Three coups, several constitutional rewrites, and one experiment with an authoritarian Grand Pensionary later, the Batavian Republic ran out of room. Rutger Jan Schimmelpenninck's brief regime did not satisfy Napoleon, who wanted more reliable control. In 1806 he placed Louis Bonaparte on a newly minted Dutch throne, and the republic was finished. Louis, to his credit, refused to follow French dictates either, and Napoleon swallowed the kingdom into the French Empire in 1810. By 1813 the Netherlands was independent again, with William VI returning from England to become William I. The republic that had begun on a frozen river ended in a French ledger. But for eleven improbable years, the Dutch had tried something genuinely new - a democratic, unitary state, born of foreign invasion and local conviction in roughly equal measure - and what they built in The Hague between 1795 and 1806 would shape every Dutch government that followed.
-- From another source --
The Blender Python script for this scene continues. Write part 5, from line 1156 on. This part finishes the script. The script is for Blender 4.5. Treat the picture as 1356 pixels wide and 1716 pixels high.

The Hague, capital of the Batavian Republic. Coordinates: 52.07 degrees N, 4.32 degrees E. The republic's parliament met in the Binnenhof complex at the heart of the city, the same medieval courtyard the modern Tweede Kamer occupies today. Recommended viewing altitude 2,000-3,000 feet to see the historic core of Den Haag, the North Sea coast at Scheveningen, and the polders that the French armies crossed by walking on the ice. Nearest airports: Rotterdam The Hague (EHRD) 12 nautical miles south, Schiphol (EHAM) 25 nautical miles northeast. In winter, the same hard freezes that opened the Netherlands to French invasion still occasionally turn the canals white.